To hear on Sunday 15 and 22 May 2011,
2 pm - 9 pm:
Sarnath
(2010, German Premiere)
by Felipe Otondo
Felipe Otondo on 'Sarnath':
This piece was created as part of the project The Buddha's Footprint using field recordings from Buddhist pilgrimage sites in India. The field recordings, made by Francis Booth, include bells, drums and chants from the places where the Buddha lived and taught. The composition explores the use of textures and rhythmic passages to create different types of sonic environments linked to intense and subtle states of mind experienced through meditation practice.
Felipe Otondo
Born in Santiago, Chile, in 1972, he studied acoustics in Chile where he started composing and performing music for different experimental theatre projects. In 1999 he moved to Denmark to do post-graduate studies in sound perception and studied composition privately with Anders Brødsgaard. In 2005 he pursued his composition studies at the University of York in England with Ambrose Field and Roger Marsh and obtained a PhD in 2008. He has taken part in composition master classes with, among others, Trevor Wishart, George Lewis, Chris Watson and Natasha Barrett.

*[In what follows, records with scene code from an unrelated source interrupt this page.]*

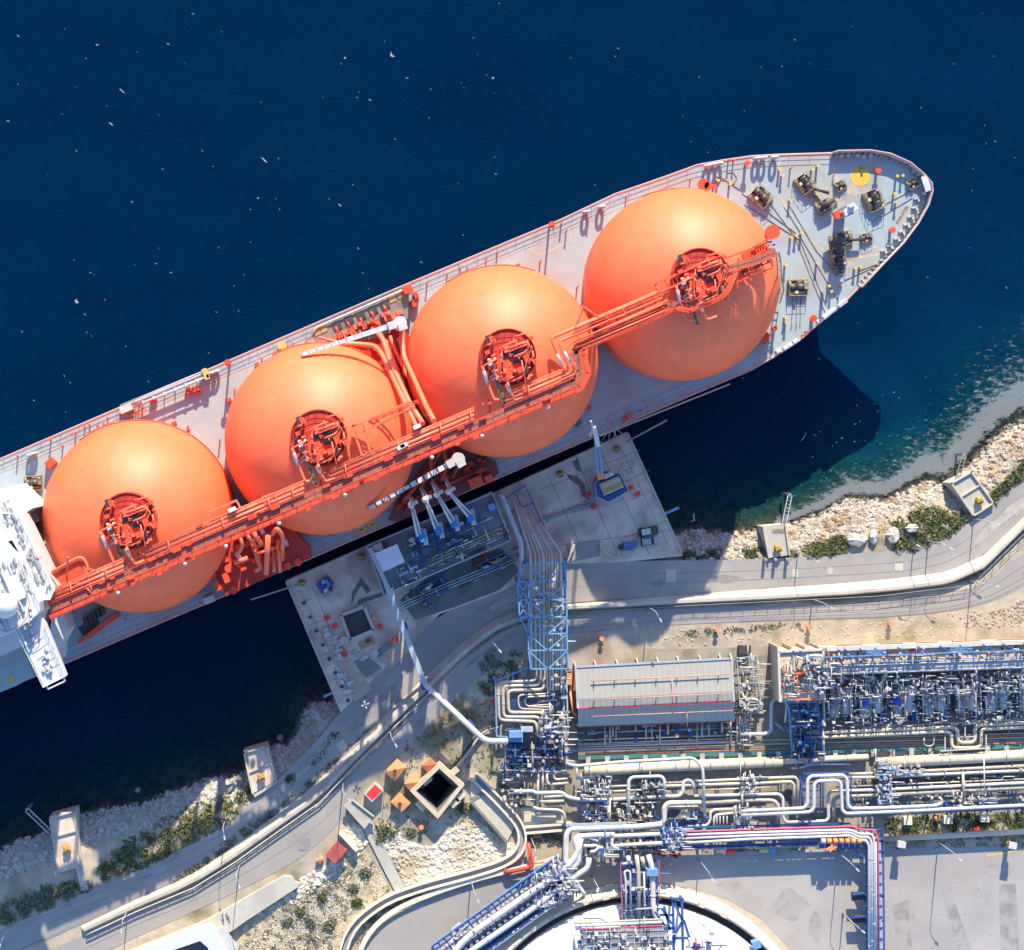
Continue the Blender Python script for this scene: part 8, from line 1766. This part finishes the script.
# ---- the round storage tank, cut by the bottom edge
TKZ = 10.5; tc_ = W(640, 1073, TKZ); TR = 181 * (HC - TKZ) / FPX
r = ROOT('storage_tank', Vector((tc_.x, tc_.y, PG)), 'huge round white-roofed storage tank at the bottom edge, with a cream rim', 'tank')
m = MB(); m.lathe((tc_.x, tc_.y, 6.8), [(TR + 1.2, 0), (TR + 1.2, .5), (TR + .2, .5), (TR, TKZ - 6.8), (TR - 1.0, TKZ - 6.8), (TR - 1.0, TKZ - 8.9)], 160); OBJ('outer_wall', m, M_cw, r)
m = MB(); prof = [(TR - 1.0, 8.0), (TR - 2.6, 8.0), (TR - 2.6, 9.6)] + [((TR - 2.6) * math.cos(R(a)) , 9.6 + 7 * math.sin(R(a))) for a in range(6, 90, 6)] + [(.1, 16.6)]
m.lathe((tc_.x, tc_.y, 0), prof[:2], 160); OBJ('gutter', m, M_dark, r)
m = MB(); m.lathe((tc_.x, tc_.y, 0), prof[1:], 160); OBJ('dome_roof', m, MAT('dome_white', (.52, .515, .50), .6, .08, .3), r)
for a in range(40, 150, 5): m = MB(); m.tube([(tc_.x + rr2 * math.cos(R(a)), tc_.y + rr2 * math.sin(R(a)), 9.66 + 7 * math.sqrt(max(0, 1 - (rr2 / (TR - 2.6)) ** 2))) for rr2 in np.linspace(TR - 2.7, 12, 10)], .05, 4); OBJ('roof_seam', m, M_whited, r)
for a in (62, 70, 78, 101, 108, 115, 120, 126): m = MB(); m.box((tc_.x + (TR - .5) * math.cos(R(a)), tc_.y + (TR - .5) * math.sin(R(a)), TKZ + .1), (1.4, .9, .25), R(a + 90)); OBJ('rim_plate', m, M_cream, r)
r = ROOT('tank_platform', W(620, 940, 16), 'grey grated pump platform on the tank roof with blue steel frames', 'platform')
ZF = 19.0
m = MB(); m.prism(T((583, 929, ZF), (668, 926, ZF), (672, 990, ZF), (585, 990, ZF)), ZF - .3, ZF); OBJ('grating_deck', m, MAT('grating_grey', (.20, .205, .215), .6, .3, 1.2), r)
bars(r, [((583, y, ZF + .08), (670, y - 2, ZF + .08)) for y in (932, 938, 944, 950)] + [((x, 928, ZF + .1), (x + 1, 955, ZF + .1)) for x in range(586, 670, 8)], .14, M_steel, 'deck_bar')
for y, mt, rr2 in ((924, M_pipew, .35), (927.5, M_mag, .18), (921, M_pipe, .2)): pp(r, [(574, y + 2, ZF), (600, y + 1, ZF), (662, y - 2, ZF)], rr2, mt)
pp(r, [(574, 950, ZF), (574, 926, ZF)], .3, M_pipew); pp(r, [(583, 918, 17), (600, 917, 17), (607, 922, 17)], .35, M_pipew)
clutter(r, [(575, 927), (590, 927), (590, 960), (576, 960)], 36, 16, ZF, 260, (M_blue, M_bluel, M_pipew, M_dark), 'vhbk', .8)
clutter(r, [(585, 930), (666, 928), (668, 956), (586, 956)], 70, ZF, ZF + 1.2, 261, (M_steel, M_pipew, M_dark, M_whited), 'hbbk', .7)
for k in range(5): m = MB(); m.tube(T((630 + k * 9, 948, ZF + 1), (634 + k * 9, 955, ZF + 1)), .4, 8); OBJ('pump_head', m, M_pipew, r)
bars(r, [((673, 899, ZF), (674, 960, ZF)), ((682, 899, ZF), (683, 960, ZF)), ((673, 899, ZF), (682, 899, ZF)), ((673, 900, ZF), (682, 920, ZF)), ((682, 922, ZF), (673, 938, ZF)), ((661, 908, ZF), (672, 924, ZF)), ((664, 906, ZF), (670, 930, ZF)), ((672, 938, ZF + .3), (688, 938, ZF + .3)), ((684, 920, ZF), (689, 937, ZF)), ((655, 912, ZF - 1), (668, 930, ZF - 1)), ((660, 915, ZF), (673, 915, ZF)), ((664, 928, ZF), (674, 928, ZF))], .5, M_blue, 'blue_frame')
bars(r, [((x, y, 10), (x + 3, y + 4, ZF)) for x, y in ((671, 897), (680, 896), (582, 926), (664, 924))], .5, M_blue, 'leg')
m = MB(); q = [W(688 + 4 * math.cos(R(a)), 930 + 7 * math.sin(R(a)), 15) for a in range(-90, 100, 20)]; m.tube(q, .12, 6); OBJ('cage_ring', m, M_pipew, r)
clutter(r, [(690, 938), (722, 940), (724, 962), (690, 962)], 30, 13.5, 15.5, 262, (M_redb, M_bluel, M_steel, M_blue), 'hbk', .8)
m = MB(); p = W(709, 930, 14); m.tube([p, p + Vector((0, 0, 3.5))], .15, 6); m.box(p + Vector((0, 0, 3)), (.9, .6, .6)); OBJ('gauge_post', m, M_grey, r)
m = MB(); bx(m, 757, 945, 11, 1.6, 1.6, 2, 20); OBJ('ring_machine', m, M_bluel, label='blue and white machine sitting on the tank rim at the right', cat='machine')
flat('tank_margin', [(650, 886), (690, 888), (730, 901), (762, 920), (790, 950), (770, 950), (740, 925), (700, 902), (655, 892)], .14, MAT('sand_margin', (.46, .38, .29), .9, .15, .4), z=7, kind='structure')
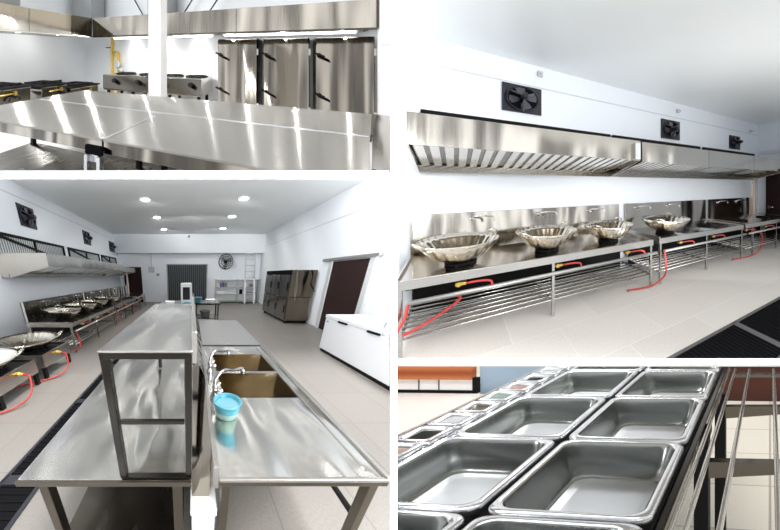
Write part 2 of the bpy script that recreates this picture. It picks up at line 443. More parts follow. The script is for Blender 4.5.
def worktable(bay, x0, x1, y0, y1, z, label, apron=.07, leg=.02, legs=None, shelf=.2, topm='steel_top', edgem='steel_edge', group=None, legm='steel_edge', splay=0, shelfm='steel_dark', name='worktable'):
    t = Thing(bay, name, label, 'table', ((x0+x1)/2, (y0+y1)/2, 0), group)
    t.part('tabletop', MB().box(x0, y0, z-.012, x1, y1, z, .004), topm)
    ins = .004
    b = MB().box(x0+ins, y0+ins, z-apron, x1-ins, y0+.03, z-.012, .003)
    b.box(x0+ins, y1-.03, z-apron, x1-ins, y1-ins, z-.012, .003)
    b.box(x0+ins, y0+.03, z-apron, x0+.03, y1-.03, z-.012); b.box(x1-.03, y0+.03, z-apron, x1-ins, y1-.03, z-.012)
    t.part('apron', b, edgem)
    for lx, ly in (legs or [(x0+.06, y0+.06), (x1-.06, y0+.06), (x0+.06, y1-.06), (x1-.06, y1-.06)]):
        t.part('leg', MB().box(lx-leg, ly-leg, 0, lx+leg, ly+leg, z-.012, .004), legm)
    if shelf: t.part('lower_shelf', MB().box(x0+.04, y0+.04, shelf-.02, x1-.04, y1-.04, shelf, .004), shelfm)
    return t

# =================================================================== BAY 1 (lower left): the long kitchen with prep tables
B = BL
CZ = 3.6
struct(B, 'floor', MB().prism([(-4.3, .3), (.85, .3), (4.0, 3.6), (4.0, 13), (-4.3, 13)], 'z', -.08, 0), 'tile_bl')
struct(B, 'ceiling', MB().prism([(-4.3, 5.43), (4.3, 5.43), (4.3, 13), (-4.3, 13)], 'z', CZ, CZ+.08), 'ceiling')
struct(B, 'wall_left', MB().prism([(2.5, 0), (2.5, 2.2), (5.43, CZ), (13, CZ), (13, 0)], 'x', -4.3, -4.2), 'white_wall')
struct(B, 'wall_right', MB().prism([(3.62, 0), (4.9, 3.4), (5.43, CZ), (13, CZ), (13, 0)], 'x', 4.0, 4.1), 'white_wall')
struct(B, 'wall_back', MB().box(-4.2, 12.5, 0, 4.0, 12.6, CZ), 'white_wall')
struct(B, 'trim_4', MB().box(-4.2, 12.1, 2.68, 4.0, 12.5, CZ), 'beam')          # dropped beam in front of the back wall
struct(B, 'trim_5', MB().box(3.985, 5.0, 2.98, 4.0, 12.1, 3.0), 'blackline')     # panel joint on the right wall
struct(B, 'trim_6', MB().box(-4.2, 4.9, 3.3, -4.19, 12.1, 3.32), 'blackline')

# doors
d = struct(B, 'door_1', MB().box(3.96, 4.8, 0, 3.99, 6.06, 1.9), 'maroon', (3.98, 5.4, 0))
struct(B, 'door_frame', MB().box(3.93, 6.06, 0, 4.0, 6.2, 1.95).box(3.93, 4.66, 0, 4.0, 4.8, 1.95), 'light_grey', (3.98, 5.4, 0), d, (3.98, 5.4, 0))
struct(B, 'door_track', MB().box(3.88, 4.56, 1.92, 4.0, 6.45, 1.99, .01), 'pipe', (3.98, 5.4, 0), d, (3.98, 5.4, 0))
struct(B, 'door_2', MB().box(-3.95, 12.42, 0, -2.93, 12.5, 1.98), 'maroon')
d = struct(B, 'door_3', MB().box(-1.38, 12.44, 0, .86, 12.5, 2.09), 'shutter', (0, 12.47, 0))
struct(B, 'door_frame', MB().box(-1.44, 12.42, 0, -1.38, 12.5, 2.13).box(.86, 12.42, 0, .92, 12.5, 2.13).box(-1.44, 12.42, 2.09, .92, 12.5, 2.14), 'grey', (0, 12.47, 0), d, (0, 12.47, 0))

# louvred openings above the hoods on the left wall
for k, (a, c) in enumerate([(4.6, 7.25), (7.5, 9.9), (10.15, 12.05)]):
    w = struct(B, 'window_%d' % (k+1), MB().box(-4.21, a, 1.95, -4.19, c, 2.42), 'louvre', (-4.2, a, 1.95))
    f = MB().box(-4.2, a, 2.37, -4.15, c, 2.43).box(-4.2, a, 1.93, -4.15, c, 1.97)
    for yy in (a, (a+c)/2, c-.05): f.box(-4.2, yy, 1.95, -4.15, yy+.05, 2.4)
    f.bar((-4.17, a+.1, 2.38), (-4.17, c-.1, 1.98), .05)
    struct(B, 'window_frame', f, 'black', (-4.2, a, 1.95), w, (-4.2, a, 1.95))

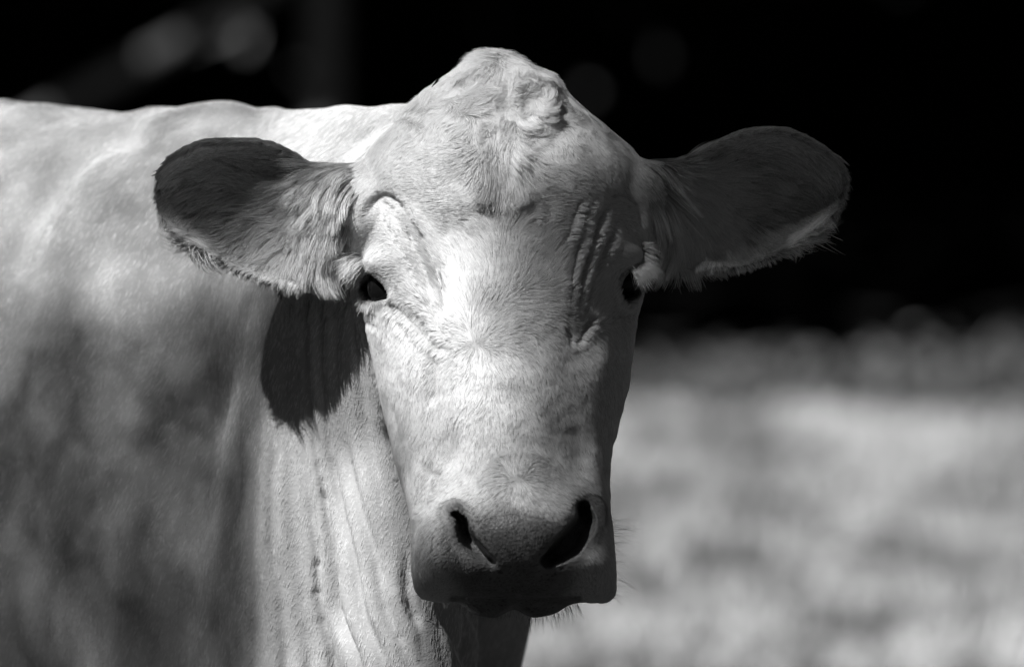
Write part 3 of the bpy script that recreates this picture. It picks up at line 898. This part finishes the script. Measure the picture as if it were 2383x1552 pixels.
# ------------------------------------------------------------------ field
rng = np.random.default_rng(11)
mat_soil, nt, bs = new_mat("meadow_ground")
c1 = ramp(nt, tex_noise(nt, 1.6, 6, 0.65), [(0.38, 0.10), (0.62, 0.30)])
c2 = ramp(nt, tex_noise(nt, 9, 4, 0.7), [(0.35, 0.6), (0.65, 1.0)])
tc_ = nt.nodes.new('ShaderNodeTexCoord'); sx_ = nt.nodes.new('ShaderNodeSeparateXYZ'); nt.links.new(tc_.outputs['Object'], sx_.inputs[0])
ad_ = nt.nodes.new('ShaderNodeMath'); ad_.operation = 'MULTIPLY_ADD'; nt.links.new(tex_noise(nt, .8, 3), ad_.inputs[0]); ad_.inputs[1].default_value = 5.0; nt.links.new(sx_.outputs[1], ad_.inputs[2])
mr_ = nt.nodes.new('ShaderNodeMapRange'); mr_.inputs[1].default_value = 30.5; mr_.inputs[2].default_value = 33.5; nt.links.new(ad_.outputs[0], mr_.inputs[0])
# leaf litter under the wood, its colour darkened to stand for the shade
nt.links.new(mix_col(nt, mr_.outputs[0], mix_col(nt, 1.0, c1, c2, 'MULTIPLY'), 0.03), bs.inputs['Base Color'])
bs.inputs['Roughness'].default_value = 1.0
bs.inputs['Specular IOR Level'].default_value = 0.0
gx = np.concatenate([np.linspace(-300, -12, 20), np.linspace(-11, 12, 90), np.linspace(13, 300, 20)])
gy = np.concatenate([np.linspace(-40, 8, 20), np.linspace(9, 50, 120), np.linspace(52, 400, 30)])
GX, GY = np.meshgrid(gx, gy)
def gz(x, y):
    P = np.stack([x, y, x * 0], -1).reshape(-1, 3)
    z = .10 * noise(P, .25, 90) + .04 * noise(P, 1.1, 91)
    return (z * ss(6, 14, P[:, 1]) * ss(400, 60, P[:, 1])).reshape(x.shape) - .003
gv = np.stack([GX, GY, gz(GX, GY)], -1).reshape(-1, 3)
n_, m_ = GX.shape
i = np.arange(n_ - 1)[:, None]; j = np.arange(m_ - 1)[None]
gf = np.stack([i * m_ + j, i * m_ + j + 1, (i + 1) * m_ + j + 1, (i + 1) * m_ + j], -1).reshape(-1, 4)
ground = mesh_obj("ground", gv, gf, mat_soil); ground["kind"] = "structure"

mat_grass, nt, bs = new_mat("dry_grass")
nt.links.new(ramp(nt, attr(nt, 'tone'), [(0.0, 0.03), (0.45, 0.18), (1.0, 0.56)]), bs.inputs['Base Color'])
bs.inputs['Roughness'].default_value = 0.8; bs.inputs['Specular IOR Level'].default_value = 0.2

def grass(n, x0, x1, y0, y1, h0, h1, w, name):
    x = rng.uniform(x0, x1, n); y = y0 + (y1 - y0) * rng.random(n) ** .8
    P = np.stack([x, y, 0 * x], 1)
    cl = noise(P * [1, .5, 1], 3.2, 95) + .6 * noise(P * [1, .5, 1], 8, 96)
    h = (h0 + (h1 - h0) * ss(-.7, 1.0, cl)) * rng.uniform(.5, 1.15, n)
    z = gz(x, y)
    a = rng.uniform(0, 2 * np.pi, n); le = rng.uniform(.1, .8, n) * h
    d = np.stack([np.cos(a), np.sin(a), 0 * a], 1); s = np.stack([-np.sin(a), np.cos(a), 0 * a], 1)
    b = P + np.stack([0*x, 0*x, z], 1)
    mid = b + d * (le * .35)[:, None] + np.array([0, 0, 1]) * (h * .6)[:, None]
    tip = b + d * le[:, None] + np.array([0, 0, 1]) * h[:, None]
    ww = (w * rng.uniform(.6, 1.4, n))[:, None]
    V = np.stack([b - s * ww, b + s * ww, mid + s * ww * .8, mid - s * ww * .8, tip], 1).reshape(-1, 3)
    k = np.arange(n)[:, None] * 5
    F = np.concatenate([k + [0, 1, 2], k + [0, 2, 3], k + [3, 2, 4]])
    o = mesh_obj(name, V, F, mat_grass, smooth=False)
    tone = np.clip(.58 + .75 * noise(P * [1, .4, 1], 3.4, 97) + .55 * noise(P * [1, .5, 1], 10.5, 98) + rng.normal(0, .28, n), 0, 1)
    t = o.data.attributes.new('tone', 'FLOAT', 'POINT'); t.data.foreach_set('value', np.repeat(tone, 5).astype(np.float32))
    o["kind"] = "stuff"
    return o
g1 = grass(190000, -4, 6, 10, 30.5, .025, .12, .004, "grass")
g1["label"] = "pale sunlit meadow grass out of focus behind the cow"; g1["category"] = "grass"

# ------------------------------------------------------------------ dark wood behind the field
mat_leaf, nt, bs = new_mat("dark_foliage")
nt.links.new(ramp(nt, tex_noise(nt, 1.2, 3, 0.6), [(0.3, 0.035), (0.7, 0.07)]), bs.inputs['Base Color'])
bs.inputs['Roughness'].default_value = 0.9; bs.inputs['Specular IOR Level'].default_value = 0.05
mat_bark, nt, bs = new_mat("bark")
nt.links.new(ramp(nt, tex_noise(nt, 14, 5, 0.7), [(0.3, 0.08), (0.7, 0.2)]), bs.inputs['Base Color'])
bs.inputs['Roughness'].default_value = 0.95; bs.inputs['Specular IOR Level'].default_value = 0.1

def leaf_cards(C, size, name, mat, parent=None):
    n = len(C)
    a = nrm(rng.normal(size=(n, 3))); b = nrm(np.cross(a, rng.normal(size=(n, 3))))
    s = (size * rng.uniform(.6, 1.3, n))[:, None]
    V = np.stack([C - a * s, C + b * s * .45, C + a * s, C - b * s * .45], 1).reshape(-1, 3)
    F = np.arange(n * 4).reshape(-1, 4)
    return mesh_obj(name, V, F, mat, parent, smooth=False)

def box_pts(n, x0, x1, y0, y1, z0, z1):
    return np.stack([rng.uniform(x0, x1, n), rng.uniform(y0, y1, n), rng.uniform(z0, z1, n)], 1)
P1 = box_pts(110000, -60, 60, 30, 112, 3.6, 9)
P1[:, 2] += .8 * noise(P1 * [1, 1, 0], .2, 5)
P2 = box_pts(70000, -62, 62, 104, 112, 0, 5)
P3 = np.vstack([box_pts(9000, -62, -56, 36, 112, 0, 5), box_pts(9000, 56, 62, 36, 112, 0, 5)])
q = P2
P0 = np.vstack([box_pts(9000, -22, 13, -20, -9.5, 5, 8), box_pts(6000, -22, -10.5, -9.5, 9, 5, 8)])  # added unseen canopy, keeps sun off the ground before the cow
gx_, gy_ = PX(q)
keep = np.ones(len(q), bool)
for (cx, cy, r) in GAPS:
    keep &= np.hypot(gx_ - cx, gy_ - cy) > r + 140
P4 = np.vstack([box_pts(9000, -30, 30, -17, -14, 0, 8.5), box_pts(6000, 9, 13, -14, 9, 0, 8.5), box_pts(5000, -17, -14, -14, 12, 0, 5)])  # added unseen leaf walls around the camera, cutting the sky fill
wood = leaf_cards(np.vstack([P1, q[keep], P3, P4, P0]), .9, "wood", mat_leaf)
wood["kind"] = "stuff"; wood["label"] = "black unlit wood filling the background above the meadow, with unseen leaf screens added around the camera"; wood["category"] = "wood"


# low bushes and a leaning trunk along the wood's edge
def bush(px_, py_, y, rx, rz, n, size, label, group=None):
    c = W(px_, py_, y)
    o = bpy.data.objects.new("bush", None); scene.collection.objects.link(o); o.location = (c[0], y, float(gz(np.array([c[0]]), np.array([y]))[0]))
    o["label"] = label; o["category"] = "bush"
    g = nrm(rng.normal(size=(n, 3))) * (rng.random(n) ** .4)[:, None]
    Q = g * [rx * 1.5, rx, 0]; Q[:, 2] = rz * 1.9 * rng.random(n) ** 1.9; Q += vnoise(Q, 3, 40) * .1 * rx
    Q[:, 2] = np.clip(Q[:, 2], .02, None)
    leaf_cards(Q, size, "foliage", mat_bush, o)
    sp = Parts()
    for k in range(4):
        a = k * 1.57
        tube(sp, [(0, 0, -.05), (math.cos(a) * .08, math.sin(a) * .08, rz * .5), (math.cos(a) * .25, math.sin(a) * .25, rz * 1.2)], [.02, .014, .006], [.02, .014, .006], n=10, m=8)
    mesh_obj("stem", np.vstack(sp.V), sp.F, mat_bark, o)
    return o
mat_bush, nt, bs = new_mat("bush_leaves")
nt.links.new(ramp(nt, tex_noise(nt, 3, 3, 0.6), [(0.3, 0.05), (0.7, 0.16)]), bs.inputs['Base Color'])
bs.inputs['Roughness'].default_value = 0.8; bs.inputs['Specular IOR Level'].default_value = 0.1
bush(1990, 930, 29, .45, .09, 700, .05, "small blurred bush at the meadow's far edge, right of the cow's ear")
bush(1620, 900, 30.4, .40, .14, 600, .05, "dim blurred bush in the wood's shade beside the cow's cheek")
bush(2350, 910, 29.2, .7, .17, 1200, .05, "blurred bush at the meadow's far edge, cut by the right border")
mat_darkbark, nt, bs = new_mat('dark_bark')
nt.links.new(ramp(nt, tex_noise(nt, 14, 5, 0.7), [(0.3, 0.03), (0.7, 0.07)]), bs.inputs['Base Color'])
bs.inputs['Roughness'].default_value = 0.95
def far_tree(pts, rad, label):
    o = bpy.data.objects.new("tree", None); scene.collection.objects.link(o); o.location = tuple(pts[0]); o["label"] = label; o["category"] = "tree"
    o["group"] = "trees at the edge of the wood"
    tp = Parts(); q = np.array(pts) - pts[0]
    tube(tp, q, rad, rad, n=40, m=20)
    mesh_obj("trunk", np.vstack(tp.V), tp.F, mat_darkbark, o)
    top = q[-1]
    Q = rng.normal(size=(900, 3)) * [.6, .6, .4] + top + [0, 0, 1.9]
    leaf_cards(Q, .2, "crown", mat_leaf, o)
a_, b__ = W(230, 200, 31.8), W(640, -45, 31.8)
d_ = b__ - a_; base = a_ - d_ * (a_[2] / d_[2])
far_tree([base, a_, b__, b__ + d_ * 1.2 + [0, 0, .8]], [.07, .055, .05, .04], "dim leaning trunk crossing the dark wood at upper left")
a_ = W(745, 0, 32.6)
far_tree([np.array([a_[0], 32.6, 0]), np.array([a_[0] + .02, 32.6, 1.8]), np.array([a_[0] - .05, 32.6, 3.2]), np.array([a_[0], 32.6, 4.6])], [.11, .09, .08, .05], "faint upright trunk in the dark wood left of the cow's poll")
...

His work focusses on electronic music, compositions for dance and theatre and sound installations. His works have been performed in festivals across Europe, Asia and the Americas and received the first prize at the 2008 Citta di Udine International Composition Competition and the second prize at the 2008 CEMVA composition prize in Brazil. He also collaborated with Neil Sorrel in the music for the BAFTA-award winning radio play The Glass Man commissioned by BBC radio 4.
Felipe Otondo currently works as a lecturer at the Lancaster Institute for the Contemporary Arts at Lancaster University in the United Kingdom.